Когда я ушел в армию, мы с А.А. даже переписывались, и в моих длинных посланиях он — быть может, из педагогических соображе­ний? — находил какие-то литературные достоинства (так, несколько строк о Петре І и России, как он уверял, понравились ему чуть ли не больше, нежели знаменитый роман Алексея Толстого!).

Нелегко мне было расставаться с домом на Тверском бульваре, с однокашниками, с тишиной библиотечных залов Ленинки и чи­тальни ВЦСПС, находившейся в Доме Союзов, где было потеплее. Характерна наивная жалоба в одном стихотворном письме:

Я не могу писать тебе

О том, что душу лихорадит:

Все эти месяцы — пробел

В моих студенческих тетрадях...

                            Я не могу писать о том,

                            Что голод книжный ненавистен,

                            Что шорохи иных листов

                            Я часто слышу в шуме листьев...

Начались другие, солдатские «университеты», куда суровее...

В июле 1945 года я вернулся из госпиталя.

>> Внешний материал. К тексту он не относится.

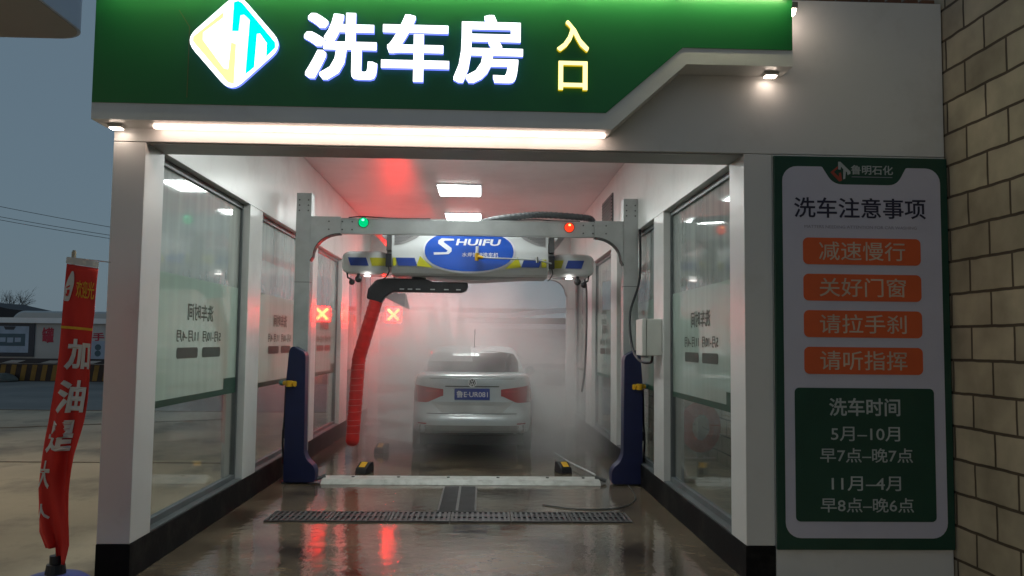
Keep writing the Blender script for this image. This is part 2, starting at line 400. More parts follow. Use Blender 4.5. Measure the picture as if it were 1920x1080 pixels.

Можно сказать — к разбитому корыту. Мать находилась в заключении; правда, была вскоре амнистирована. И без того небогатое существование вовсе поредело. Пенсия по инвалидности выглядела нищенской — 90 рублей в месяц, а когда я стал получать повышенную (Грибоедовскую) стипендию (400), ее уполовинили. Не­сколько же лет спустя, в 1951 году, я, как и многие другие, был сов­сем снят с инвалидности: достаточно, мол, получаемой зарплаты!

До того, как стать Грибоедовским стипендиатом, я вообще... не был восстановлен в своих студенческих правах! В ту пору институт возглав­лял один из «классиков» советской литературы — Федор Гладков, про­славившийся романом «Цемент». Человек совсем неплохой, но, увы, непомерных амбиций, пытавшийся тягаться с самим Горьким, он за­вел в институте свои порядки, порой граничившие с самодурством (на­пример, велел убрать портреты Маяковского и Шолохова). В частнос­ти, вместо того чтобы просто, как то надлежало, вновь зачислить в сту­денты вернувшихся с фронта, стал тому препятствовать: дескать, еще надо выяснить, достойны ли они учиться в «его» институте, и не новое ли это «потерянное поколение», наподобие того, о котором много писа­ла западно-европейская литература после первой мировой войны!